Thanks again for all the experiences.
 
He insist that flooded is not needed or otherwise, this is the same guy that doesn't use dielectric grease as well. You cannot tell him nothing.

Flooded cable is not required by NEC, but it is to meet SBCA standards, if that means anything to DTV or Dish. It is also required to meet the DBS National Installation Standards that I wrote. A lot of companies use the DNI standards because it covers all aspects of the installation. It needs a little updating to address the KaKu dish and satellite internet. Any comments would be welcomed

http://www.dbsinstall.com/DNI/DNI_Standards_2.htm

As far as using dielectric grease, I have to caution that using dielectric grease on Satellite connections is slightly risky. If the grease coats the center conductor, you can experience severe signal attenuation. The grease is an insulator and can cause signal transfer problems at ground blocks and splices. I use the stuff, but only after starting the connector on the threads then applying a little to the threads. This helps to seal the threads from water migration without affecting the signal.
We used the stuff all through the fitting years ago, but digital signals do not take kindly to the grease, or the white paste compound (I call it the tooth paste stuff). Besides, we now have a great water tight connectors compared to even ten years ago.
A good connector with boots and grease on the threads only, make for a pretty decent exterior connection. The best choice is to use a self sealing water proof tape. Not coax seal, unless you also wrap it with electrical tape to protect the coax seal from drying out and cracking.
 
The type of dielectric grease I use is for tuning up cars. I use it on the threads as well. Never noticed any difference to the signal using the stuff.

Yeah, that's pure 100% non hardening silicone. It is very stable and does not change color or separate.

Just a thin coat on the conducting surface is all that's needed. There's no need to fill the connector full.
 
I love using that stuff, that's some of the best stuff to use. $6/7 tube can save you $100 or more a year in unnecessary truck rolls. I hate going to someone's house to find nothing was done and connectors filled with water.
 
Yeah, that's pure 100% non hardening silicone. It is very stable and does not change color or separate.

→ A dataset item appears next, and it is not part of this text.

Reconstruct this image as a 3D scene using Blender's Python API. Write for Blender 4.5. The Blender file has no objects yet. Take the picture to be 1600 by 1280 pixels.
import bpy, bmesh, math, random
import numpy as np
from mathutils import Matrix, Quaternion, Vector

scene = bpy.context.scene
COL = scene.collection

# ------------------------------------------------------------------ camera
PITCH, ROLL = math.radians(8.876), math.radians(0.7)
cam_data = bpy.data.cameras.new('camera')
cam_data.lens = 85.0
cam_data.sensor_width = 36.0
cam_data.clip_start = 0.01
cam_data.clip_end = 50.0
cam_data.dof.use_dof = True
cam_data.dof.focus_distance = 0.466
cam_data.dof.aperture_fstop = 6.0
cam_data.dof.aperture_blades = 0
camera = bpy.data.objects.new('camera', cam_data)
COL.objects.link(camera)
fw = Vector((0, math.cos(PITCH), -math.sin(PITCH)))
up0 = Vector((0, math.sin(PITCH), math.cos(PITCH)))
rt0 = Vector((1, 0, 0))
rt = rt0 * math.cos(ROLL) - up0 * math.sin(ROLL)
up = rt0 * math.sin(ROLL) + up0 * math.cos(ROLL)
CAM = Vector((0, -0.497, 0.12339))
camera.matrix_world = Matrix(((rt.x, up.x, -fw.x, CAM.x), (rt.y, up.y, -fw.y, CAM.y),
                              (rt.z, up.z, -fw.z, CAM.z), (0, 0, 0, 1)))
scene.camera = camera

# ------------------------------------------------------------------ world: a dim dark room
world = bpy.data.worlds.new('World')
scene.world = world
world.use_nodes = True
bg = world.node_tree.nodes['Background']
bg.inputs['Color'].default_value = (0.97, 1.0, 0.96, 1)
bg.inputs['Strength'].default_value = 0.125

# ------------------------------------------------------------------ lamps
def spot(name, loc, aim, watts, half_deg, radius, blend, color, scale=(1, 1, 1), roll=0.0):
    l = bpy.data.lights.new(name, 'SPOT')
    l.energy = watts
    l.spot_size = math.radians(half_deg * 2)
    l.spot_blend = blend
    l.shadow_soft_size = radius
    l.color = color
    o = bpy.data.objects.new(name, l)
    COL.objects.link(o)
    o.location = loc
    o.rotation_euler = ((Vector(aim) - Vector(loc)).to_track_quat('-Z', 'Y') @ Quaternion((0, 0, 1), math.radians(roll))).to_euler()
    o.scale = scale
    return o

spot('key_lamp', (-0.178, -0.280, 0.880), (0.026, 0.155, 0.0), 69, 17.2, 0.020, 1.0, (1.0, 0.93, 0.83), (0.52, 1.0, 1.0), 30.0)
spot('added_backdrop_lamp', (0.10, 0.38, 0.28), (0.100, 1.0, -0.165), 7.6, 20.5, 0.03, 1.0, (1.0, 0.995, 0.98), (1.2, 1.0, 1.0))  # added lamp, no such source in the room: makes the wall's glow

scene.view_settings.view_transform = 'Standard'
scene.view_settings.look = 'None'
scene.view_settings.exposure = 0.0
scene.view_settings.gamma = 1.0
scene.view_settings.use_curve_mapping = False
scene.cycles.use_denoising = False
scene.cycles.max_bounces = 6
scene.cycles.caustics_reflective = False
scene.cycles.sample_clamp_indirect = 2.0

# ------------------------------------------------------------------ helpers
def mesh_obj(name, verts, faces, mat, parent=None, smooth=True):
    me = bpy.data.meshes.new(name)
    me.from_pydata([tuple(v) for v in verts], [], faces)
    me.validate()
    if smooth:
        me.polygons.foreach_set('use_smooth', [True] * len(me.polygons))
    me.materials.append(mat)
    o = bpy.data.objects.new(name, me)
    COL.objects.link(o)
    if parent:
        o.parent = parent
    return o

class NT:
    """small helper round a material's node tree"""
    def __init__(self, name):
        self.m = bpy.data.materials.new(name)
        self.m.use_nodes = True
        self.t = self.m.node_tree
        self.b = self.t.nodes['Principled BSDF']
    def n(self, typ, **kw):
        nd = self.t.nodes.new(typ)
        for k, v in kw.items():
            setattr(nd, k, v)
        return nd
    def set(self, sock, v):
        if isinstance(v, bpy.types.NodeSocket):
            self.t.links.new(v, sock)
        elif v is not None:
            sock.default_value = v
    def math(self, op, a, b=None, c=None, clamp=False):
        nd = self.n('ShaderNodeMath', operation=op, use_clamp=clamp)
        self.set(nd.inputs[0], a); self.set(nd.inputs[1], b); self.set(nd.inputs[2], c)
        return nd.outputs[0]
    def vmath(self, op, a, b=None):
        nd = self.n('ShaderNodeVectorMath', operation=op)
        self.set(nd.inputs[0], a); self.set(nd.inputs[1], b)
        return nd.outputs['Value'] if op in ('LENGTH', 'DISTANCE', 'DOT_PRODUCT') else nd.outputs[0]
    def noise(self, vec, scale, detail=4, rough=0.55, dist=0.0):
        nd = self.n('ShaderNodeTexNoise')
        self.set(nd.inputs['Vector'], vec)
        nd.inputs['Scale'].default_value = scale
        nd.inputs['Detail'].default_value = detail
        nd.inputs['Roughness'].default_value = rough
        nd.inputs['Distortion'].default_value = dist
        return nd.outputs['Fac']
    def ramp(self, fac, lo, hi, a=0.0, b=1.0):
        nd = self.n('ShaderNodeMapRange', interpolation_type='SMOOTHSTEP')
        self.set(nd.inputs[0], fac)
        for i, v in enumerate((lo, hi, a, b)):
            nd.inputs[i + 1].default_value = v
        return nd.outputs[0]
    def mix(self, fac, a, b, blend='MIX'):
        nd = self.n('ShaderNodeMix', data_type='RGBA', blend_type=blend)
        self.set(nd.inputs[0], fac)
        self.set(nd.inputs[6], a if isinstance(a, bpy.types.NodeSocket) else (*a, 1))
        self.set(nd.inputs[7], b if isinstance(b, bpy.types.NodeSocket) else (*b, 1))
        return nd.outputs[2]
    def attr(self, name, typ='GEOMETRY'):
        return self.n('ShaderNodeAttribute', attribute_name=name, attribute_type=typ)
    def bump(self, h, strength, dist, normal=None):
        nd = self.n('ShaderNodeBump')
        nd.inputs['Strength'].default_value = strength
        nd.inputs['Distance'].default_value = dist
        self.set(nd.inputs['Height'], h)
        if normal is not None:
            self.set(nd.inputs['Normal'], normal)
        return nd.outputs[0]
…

Just a thin coat on the conducting surface is all that's needed. There's no need to fill the connector full.

Think about what you are saying. You are applying an insulating material on to a surface that is supposed to be conducting high RF signals. If your fitting is sealed properly, no corrosion can occur, so what benefit does using dielectric grease on the center conductor provide? None!

If you prevent water from getting into the connection, then have a corrosion resistant connection. The dielectric grease on the center conductor will only matter if water gets to it. By that point your connection has already failed.

I used dielectric grease for over a decade before I changed. I know how the stuff works. I also know how it can bite you in the butt. A dab on the threads are all you need. Anymore will only cause problems.

The cable companies stopped using the stuff years ago because they found the same problems.